SYRACUSE, N.Y. — The main question for Gerald Swindle heading into the Ramada Champion's Choice this week was whether any effort, no matter how stout, would be too little, too late.

 The G-Man desperately wants an opportunity to fish the Toyota Trucks Champions Week, which will pit the top 12 anglers in the Toyota Tundra Bassmaster Angler of the Year race against each other in a two-event shootout for all of the marbles. Both events are within a long cast of his Warrior, Ala., home. So will the 2010 Bassmaster Classic, which will take place on Lay Lake.

 He started the season with consecutive checks at Amistad and Dardanelle before laying an 83rd place egg at Wheeler. At that point, the season's halfway mark, he was in 57th in the points race.

 But since then he's been on an absolute tear and has gradually — but never quietly in Swindle's case — climbed back up the ladder. This week will mark his fifth consecutive money finish.

 More impressive than his streak of trips to the bank is the fact that over the last three events he's managed to fish through to Sunday each time. He was ninth at Kentucky Lake, 11th on the Mississippi River, and heading into the last day at Oneida he's in fourth.

 Prior to Kentucky Lake, Swindle hadn't made it into the top 12 since early 2007. Last year was pretty much a washout and this week's event is indicative of the change that's come over the 2004 Angler of the Year.

 "Last year, I was very frustrated," he said. "Once I lost my brother, I wanted to catch them so badly that I just pushed too hard."

 He noted that he's matured as an angler, too. When the group of fish that had him in 15th entering today's competition disappeared early in the morning, he used past experiences to build his limit.

 "The first two hours, I just couldn't get it going," he said. "All I had was just two or three little old keepers, so I just left and went fishing."

 In the distance, he saw two birds diving on bait, headed that way, and found what he claimed was the largest congregation of schooling smallmouths he's ever seen. He went back later to fish some deep grass with a Zoom Speed Craw and Magnum Finesse Worm and managed to capture another 3-pounder, but he was concerned that even that fish wouldn't be enough to catapult him into the Sunday cut.

 "Then I remembered a mat where I had a bite two years ago," he said. "I idled a long way to get there but I caught a 3 3/4 pound fish. There's been so much pressure to try to make the postseason. I hope it's a done deal now."

 Greg Hackney, like Swindle, made a move up the chart today, although his ascent was a little bit less dramatic.
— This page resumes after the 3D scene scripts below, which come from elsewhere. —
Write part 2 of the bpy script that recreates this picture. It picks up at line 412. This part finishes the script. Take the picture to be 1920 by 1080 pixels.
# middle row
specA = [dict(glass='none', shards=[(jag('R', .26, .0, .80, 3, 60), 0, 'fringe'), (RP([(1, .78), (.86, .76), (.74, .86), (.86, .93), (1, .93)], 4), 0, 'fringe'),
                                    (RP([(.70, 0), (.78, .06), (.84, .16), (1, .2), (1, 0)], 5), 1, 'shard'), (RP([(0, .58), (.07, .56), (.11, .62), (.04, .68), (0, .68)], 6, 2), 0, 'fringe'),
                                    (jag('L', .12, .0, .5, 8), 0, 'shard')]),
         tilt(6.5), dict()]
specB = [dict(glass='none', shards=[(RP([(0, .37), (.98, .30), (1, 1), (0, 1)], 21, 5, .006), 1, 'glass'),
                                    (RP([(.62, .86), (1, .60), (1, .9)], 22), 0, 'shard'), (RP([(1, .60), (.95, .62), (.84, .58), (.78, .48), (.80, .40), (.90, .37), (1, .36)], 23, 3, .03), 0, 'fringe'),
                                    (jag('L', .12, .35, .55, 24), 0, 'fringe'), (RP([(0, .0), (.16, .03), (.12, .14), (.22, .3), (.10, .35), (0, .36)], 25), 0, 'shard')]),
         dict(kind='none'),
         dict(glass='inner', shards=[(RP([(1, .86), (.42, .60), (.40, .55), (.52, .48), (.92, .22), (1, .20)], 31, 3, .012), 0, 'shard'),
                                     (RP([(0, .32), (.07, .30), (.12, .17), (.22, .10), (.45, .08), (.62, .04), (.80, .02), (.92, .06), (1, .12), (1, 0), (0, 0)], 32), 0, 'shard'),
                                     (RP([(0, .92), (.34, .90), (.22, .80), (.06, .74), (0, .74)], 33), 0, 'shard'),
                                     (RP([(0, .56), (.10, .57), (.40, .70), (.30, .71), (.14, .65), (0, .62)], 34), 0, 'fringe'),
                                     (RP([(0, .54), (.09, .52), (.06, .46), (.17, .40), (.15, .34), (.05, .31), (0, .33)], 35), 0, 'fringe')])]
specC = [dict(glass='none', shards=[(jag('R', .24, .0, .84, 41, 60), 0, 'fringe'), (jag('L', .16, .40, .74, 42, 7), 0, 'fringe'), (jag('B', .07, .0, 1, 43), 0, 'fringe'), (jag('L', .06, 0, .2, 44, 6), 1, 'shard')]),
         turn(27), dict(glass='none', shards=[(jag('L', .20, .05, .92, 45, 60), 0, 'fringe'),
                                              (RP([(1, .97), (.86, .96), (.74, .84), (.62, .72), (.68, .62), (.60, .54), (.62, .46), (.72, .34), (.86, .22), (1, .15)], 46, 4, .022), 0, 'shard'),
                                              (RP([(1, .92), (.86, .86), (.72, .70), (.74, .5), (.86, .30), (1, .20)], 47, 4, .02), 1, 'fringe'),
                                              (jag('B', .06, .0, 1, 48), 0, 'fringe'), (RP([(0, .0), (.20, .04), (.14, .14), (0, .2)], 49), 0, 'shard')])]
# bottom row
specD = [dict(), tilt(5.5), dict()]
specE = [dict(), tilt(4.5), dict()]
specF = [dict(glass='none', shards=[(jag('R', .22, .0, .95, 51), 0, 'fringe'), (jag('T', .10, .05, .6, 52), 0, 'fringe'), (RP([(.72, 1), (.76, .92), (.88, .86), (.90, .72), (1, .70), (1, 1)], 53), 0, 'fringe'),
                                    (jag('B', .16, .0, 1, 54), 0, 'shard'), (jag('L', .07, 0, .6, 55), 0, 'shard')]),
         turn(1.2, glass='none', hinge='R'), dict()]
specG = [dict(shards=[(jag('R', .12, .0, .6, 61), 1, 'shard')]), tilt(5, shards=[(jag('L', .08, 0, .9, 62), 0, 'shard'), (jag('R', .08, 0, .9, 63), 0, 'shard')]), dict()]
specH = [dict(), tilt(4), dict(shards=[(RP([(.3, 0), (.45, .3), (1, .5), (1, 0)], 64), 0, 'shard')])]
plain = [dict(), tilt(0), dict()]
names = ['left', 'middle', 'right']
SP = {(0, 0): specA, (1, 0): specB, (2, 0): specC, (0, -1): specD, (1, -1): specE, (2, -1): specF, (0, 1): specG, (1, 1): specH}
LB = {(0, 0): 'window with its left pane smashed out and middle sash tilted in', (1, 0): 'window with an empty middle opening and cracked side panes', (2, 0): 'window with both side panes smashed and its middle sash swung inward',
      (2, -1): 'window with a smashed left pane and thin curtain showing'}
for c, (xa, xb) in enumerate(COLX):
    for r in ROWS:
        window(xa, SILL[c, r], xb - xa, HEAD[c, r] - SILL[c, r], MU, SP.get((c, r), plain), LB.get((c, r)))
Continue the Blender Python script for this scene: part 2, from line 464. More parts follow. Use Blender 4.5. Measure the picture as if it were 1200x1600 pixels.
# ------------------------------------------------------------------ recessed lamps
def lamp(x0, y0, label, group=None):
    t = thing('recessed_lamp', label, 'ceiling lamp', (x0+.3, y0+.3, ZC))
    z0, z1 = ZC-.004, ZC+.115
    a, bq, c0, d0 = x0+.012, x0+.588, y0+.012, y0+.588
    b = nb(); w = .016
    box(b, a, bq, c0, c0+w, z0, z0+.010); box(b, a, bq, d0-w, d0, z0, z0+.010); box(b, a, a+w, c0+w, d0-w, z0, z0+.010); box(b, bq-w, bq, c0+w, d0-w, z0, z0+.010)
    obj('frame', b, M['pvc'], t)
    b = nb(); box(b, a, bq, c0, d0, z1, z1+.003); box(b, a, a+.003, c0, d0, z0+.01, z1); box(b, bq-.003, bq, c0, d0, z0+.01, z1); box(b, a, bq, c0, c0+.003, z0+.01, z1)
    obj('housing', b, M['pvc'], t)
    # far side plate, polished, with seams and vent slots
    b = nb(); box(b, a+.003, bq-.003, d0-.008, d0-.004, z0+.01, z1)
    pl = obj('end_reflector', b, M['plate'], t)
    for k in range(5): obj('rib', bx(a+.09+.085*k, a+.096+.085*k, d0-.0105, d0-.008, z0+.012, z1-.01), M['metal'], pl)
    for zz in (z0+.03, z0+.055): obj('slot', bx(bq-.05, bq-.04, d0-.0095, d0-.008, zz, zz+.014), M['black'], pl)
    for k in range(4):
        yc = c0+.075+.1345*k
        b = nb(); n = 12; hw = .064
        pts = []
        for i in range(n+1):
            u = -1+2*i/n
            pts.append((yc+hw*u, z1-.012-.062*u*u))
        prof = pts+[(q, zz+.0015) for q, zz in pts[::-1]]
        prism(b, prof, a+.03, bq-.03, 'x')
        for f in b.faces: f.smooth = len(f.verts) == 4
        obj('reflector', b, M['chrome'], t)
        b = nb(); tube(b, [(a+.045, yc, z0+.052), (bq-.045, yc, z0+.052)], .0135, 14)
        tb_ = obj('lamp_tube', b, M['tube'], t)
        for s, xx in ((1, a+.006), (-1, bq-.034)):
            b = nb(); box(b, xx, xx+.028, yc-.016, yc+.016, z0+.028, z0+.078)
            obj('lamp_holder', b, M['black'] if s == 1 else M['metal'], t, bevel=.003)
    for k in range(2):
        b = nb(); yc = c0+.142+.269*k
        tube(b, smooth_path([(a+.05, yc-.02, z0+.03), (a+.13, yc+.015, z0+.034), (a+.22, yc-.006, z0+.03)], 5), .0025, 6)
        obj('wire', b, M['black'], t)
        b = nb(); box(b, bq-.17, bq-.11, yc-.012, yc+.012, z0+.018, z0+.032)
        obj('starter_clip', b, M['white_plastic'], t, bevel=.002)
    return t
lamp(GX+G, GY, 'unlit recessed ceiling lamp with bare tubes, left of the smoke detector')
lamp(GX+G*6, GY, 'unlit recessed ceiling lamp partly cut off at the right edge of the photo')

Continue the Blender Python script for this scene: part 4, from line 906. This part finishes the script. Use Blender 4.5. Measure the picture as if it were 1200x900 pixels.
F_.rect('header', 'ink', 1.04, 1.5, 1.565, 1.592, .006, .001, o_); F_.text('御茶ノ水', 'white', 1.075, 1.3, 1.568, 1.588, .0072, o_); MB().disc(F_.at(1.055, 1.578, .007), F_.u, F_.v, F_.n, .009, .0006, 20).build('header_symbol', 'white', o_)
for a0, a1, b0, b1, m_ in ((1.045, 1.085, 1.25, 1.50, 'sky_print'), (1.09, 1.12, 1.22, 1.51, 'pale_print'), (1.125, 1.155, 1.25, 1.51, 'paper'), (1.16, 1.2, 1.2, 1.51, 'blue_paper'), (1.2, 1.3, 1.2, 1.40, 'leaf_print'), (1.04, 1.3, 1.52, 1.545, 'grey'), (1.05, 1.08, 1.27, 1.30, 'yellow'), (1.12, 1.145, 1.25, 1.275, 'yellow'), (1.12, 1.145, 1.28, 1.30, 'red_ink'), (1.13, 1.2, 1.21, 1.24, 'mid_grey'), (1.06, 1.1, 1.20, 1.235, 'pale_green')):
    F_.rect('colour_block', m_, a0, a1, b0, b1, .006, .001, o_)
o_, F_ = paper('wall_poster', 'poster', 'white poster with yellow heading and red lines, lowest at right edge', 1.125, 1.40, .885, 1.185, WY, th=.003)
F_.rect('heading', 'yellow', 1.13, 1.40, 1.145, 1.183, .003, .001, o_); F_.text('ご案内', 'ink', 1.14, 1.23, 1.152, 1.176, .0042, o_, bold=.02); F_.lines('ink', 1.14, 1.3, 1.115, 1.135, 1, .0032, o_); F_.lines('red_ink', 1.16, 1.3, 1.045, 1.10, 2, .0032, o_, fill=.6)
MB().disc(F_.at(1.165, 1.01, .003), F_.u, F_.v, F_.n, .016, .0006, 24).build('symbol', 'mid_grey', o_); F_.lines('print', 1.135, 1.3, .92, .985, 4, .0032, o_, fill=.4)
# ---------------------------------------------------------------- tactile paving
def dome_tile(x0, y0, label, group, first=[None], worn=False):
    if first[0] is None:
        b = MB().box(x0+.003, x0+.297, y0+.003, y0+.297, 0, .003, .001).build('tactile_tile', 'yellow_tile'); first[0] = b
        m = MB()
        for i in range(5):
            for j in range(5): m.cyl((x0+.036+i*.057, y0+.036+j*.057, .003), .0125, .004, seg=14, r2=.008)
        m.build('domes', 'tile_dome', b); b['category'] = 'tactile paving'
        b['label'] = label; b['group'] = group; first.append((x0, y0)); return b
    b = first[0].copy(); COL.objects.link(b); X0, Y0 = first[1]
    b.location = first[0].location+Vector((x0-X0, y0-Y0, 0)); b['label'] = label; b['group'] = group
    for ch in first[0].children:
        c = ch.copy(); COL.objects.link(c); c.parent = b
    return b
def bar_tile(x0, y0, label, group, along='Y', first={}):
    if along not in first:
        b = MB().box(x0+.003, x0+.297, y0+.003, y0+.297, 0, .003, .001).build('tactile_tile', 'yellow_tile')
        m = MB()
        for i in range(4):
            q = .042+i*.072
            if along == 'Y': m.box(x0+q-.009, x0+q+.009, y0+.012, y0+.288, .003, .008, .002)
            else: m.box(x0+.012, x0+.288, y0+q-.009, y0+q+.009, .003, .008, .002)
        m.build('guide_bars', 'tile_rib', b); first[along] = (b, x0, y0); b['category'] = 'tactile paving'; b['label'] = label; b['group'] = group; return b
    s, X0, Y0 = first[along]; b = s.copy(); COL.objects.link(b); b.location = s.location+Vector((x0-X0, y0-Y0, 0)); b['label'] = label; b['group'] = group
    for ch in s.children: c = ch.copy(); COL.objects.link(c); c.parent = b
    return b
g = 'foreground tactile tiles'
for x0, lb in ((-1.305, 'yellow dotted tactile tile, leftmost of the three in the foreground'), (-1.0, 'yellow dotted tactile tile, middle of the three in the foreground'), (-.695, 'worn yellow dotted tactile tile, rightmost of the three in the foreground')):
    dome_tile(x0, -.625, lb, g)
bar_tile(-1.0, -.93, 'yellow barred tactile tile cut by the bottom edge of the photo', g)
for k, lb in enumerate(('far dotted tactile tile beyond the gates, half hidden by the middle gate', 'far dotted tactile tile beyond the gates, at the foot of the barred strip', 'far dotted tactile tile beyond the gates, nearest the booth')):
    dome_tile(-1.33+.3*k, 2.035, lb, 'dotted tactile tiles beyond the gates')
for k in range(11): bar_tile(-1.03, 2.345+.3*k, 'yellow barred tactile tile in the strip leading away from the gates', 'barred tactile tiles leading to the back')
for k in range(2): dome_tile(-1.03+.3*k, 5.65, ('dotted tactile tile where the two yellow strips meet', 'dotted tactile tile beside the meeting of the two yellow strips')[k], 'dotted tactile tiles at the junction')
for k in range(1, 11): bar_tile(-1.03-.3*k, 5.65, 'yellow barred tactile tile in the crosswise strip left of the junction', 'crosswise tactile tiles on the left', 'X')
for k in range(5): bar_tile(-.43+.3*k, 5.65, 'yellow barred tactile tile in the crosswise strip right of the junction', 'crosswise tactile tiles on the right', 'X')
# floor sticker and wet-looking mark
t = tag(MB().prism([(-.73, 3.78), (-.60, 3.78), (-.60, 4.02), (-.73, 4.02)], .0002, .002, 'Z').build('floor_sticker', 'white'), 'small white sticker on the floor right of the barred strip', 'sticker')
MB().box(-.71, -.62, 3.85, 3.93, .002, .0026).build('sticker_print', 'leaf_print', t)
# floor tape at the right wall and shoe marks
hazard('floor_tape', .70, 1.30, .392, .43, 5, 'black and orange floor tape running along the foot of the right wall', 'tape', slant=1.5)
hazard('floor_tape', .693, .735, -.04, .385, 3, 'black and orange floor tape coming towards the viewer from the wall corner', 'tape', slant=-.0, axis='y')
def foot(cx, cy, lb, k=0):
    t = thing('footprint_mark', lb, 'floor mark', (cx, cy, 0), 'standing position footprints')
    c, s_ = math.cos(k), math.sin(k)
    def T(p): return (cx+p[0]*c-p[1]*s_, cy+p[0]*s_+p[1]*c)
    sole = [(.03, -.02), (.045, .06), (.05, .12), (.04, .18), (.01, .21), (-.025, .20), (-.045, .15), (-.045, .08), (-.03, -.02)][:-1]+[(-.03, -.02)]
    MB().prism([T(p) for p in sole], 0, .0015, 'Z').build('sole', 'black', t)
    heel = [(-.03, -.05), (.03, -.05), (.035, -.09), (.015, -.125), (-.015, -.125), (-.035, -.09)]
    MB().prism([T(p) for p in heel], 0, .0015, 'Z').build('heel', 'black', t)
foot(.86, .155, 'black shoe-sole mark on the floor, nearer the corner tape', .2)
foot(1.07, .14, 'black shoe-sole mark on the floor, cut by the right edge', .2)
He entered the day in fifth place and on the strength of five bass that weighed 15 pounds and an ounce, he inched up two more places, 4-6 out of the lead.

 
Hackney entered this tournament in 26th place in the TTBAOY race and feared that even a herculean effort would leave him short of the post-season.

 "The stars and the moon would have to align perfectly," he said.

 Recognizing that he couldn't completely control that matter, he entered focused on redeeming what he considered "a mediocre year."

 As opposed to Swindle, who has spent the last few events climbing, Hackney has seen his TTBAOY status fall over the latter half of the schedule. Specifically, he entered the Kentucky Lake event in seventh overall before posting twin disasters at Kentucky Lake (78th) and the Mississippi River (66th). Those two finishes in many respect outweighed a solid start to the season in which he cashed five consecutive checks, including a season's-best fourth-place finish at Virginia's Smith Mountain Lake.

 He blamed himself for his skid, asserting that he had gambled to win when he had no business doing so. When it was pointed out that it was similar gambles that had enabled him to win in the past, he answered that in these two events it "wasn't very smart."

 Nevertheless, he'll be fishing again Sunday and with nothing to lose and the chance to move up, he'll look to add to his three career BASS victories.

 "I want to win," he said. "It's the last tournament of the year and I always like to end the year on a good note."

 Cliff Pace failed to make the Top 12 here at Oneida but he may have preserved his opportunity to fish the postseason by doing exactly what Hackney said he failed to do: fish conservatively.

 After finishing as the runner up to Alton Jones in last year's Bassmaster Classic, Pace changed styles and suffered the consequences.

 "It was pretty bumpy last year after the Classic," he said of his 58th-place finish in the 2008 TTBAOY. "This year I went back to fishing the way I used to, consistently grinding them out, pecking them out. I wasn't fishing to win, but to be in contention to win."

 But he admitted that a post-season berth would give him the opportunity to reverse course once again.

 "If I'm in 10th or 12th place, sure I'll gamble," he said. "With a sixth and a sixth, they just send you home."

 Takahiro Omori will be fishing Sunday — he's currently in 12th place — but having entered this tournament only one spot ahead of Hackney he too was resigned to the futility of hoping to make the post-season.

 "I don't think it's possible" he said shortly after weighing in. "I'd have to gain 30 or more points and even then it might not happen."

 But Omori smiled at the season gone by, content in the knowledge that not only will he be going to his 7th Classic, but also that he ended the season like Swindle, with three straight quality finishes — 25th at Kentucky Lake, 8th at the Mississippi River and no worse than 12th this week.

 "I'm not disappointed at all," he said. "My goal this year was making the Classic in 2010. I'm glad this is over."

 Omori plans to spend some of the extended offseason in his native Japan. He's not the only one headed home — Swindle's going back to Alabama not as a new man, but with a new lease on life.

 "I got the old Gerald Swindle back," he said.